On 27 Oct, 2006, at 07:41, ard at p850ug1.demon.co.uk (Tony Duell) wrote:
It's not that hard to trace out schematics of a
classic computer [1],
Not all classic computers are micros. Fancy tracing the schematic for
my 500 square foot second generation mainframe? Fortunately I
have most of them, along with the 'address book' which lists every
logic signal, its sources (think wire-OR) and destinations. Its on
roughly A3 paper and is in two volumes four inches thick.
Welcome to the new chap.
BCD is not just a bit coding, its a card code as well. It lacks things
like parentheses and brackets but has things like 1/4, 1/2 and 3/4.

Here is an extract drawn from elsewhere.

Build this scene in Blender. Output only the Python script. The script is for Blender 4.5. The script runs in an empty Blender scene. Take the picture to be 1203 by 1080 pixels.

My 1301 uses it, though strangely there is not a one to one mapping
from characters from the card reader to characters on
the line
printer! The old Friden Flexowriters used a similar code too, though
they seem to have varied too. The old Elliott 920 code was different
from the code used by my own Flexowriter (which could
punch and
read 8 paper tape, or using the same mechanism, along the edge of
a punched card size medium which I think could be fan-folded. I
guess this allowed the operator to write on the rest of the card).
Roger Holmes
(Who has at home what might be a collection of the largest
computers in private ownership - unless you know different
as Esther Rantzen used to say on "That's Life").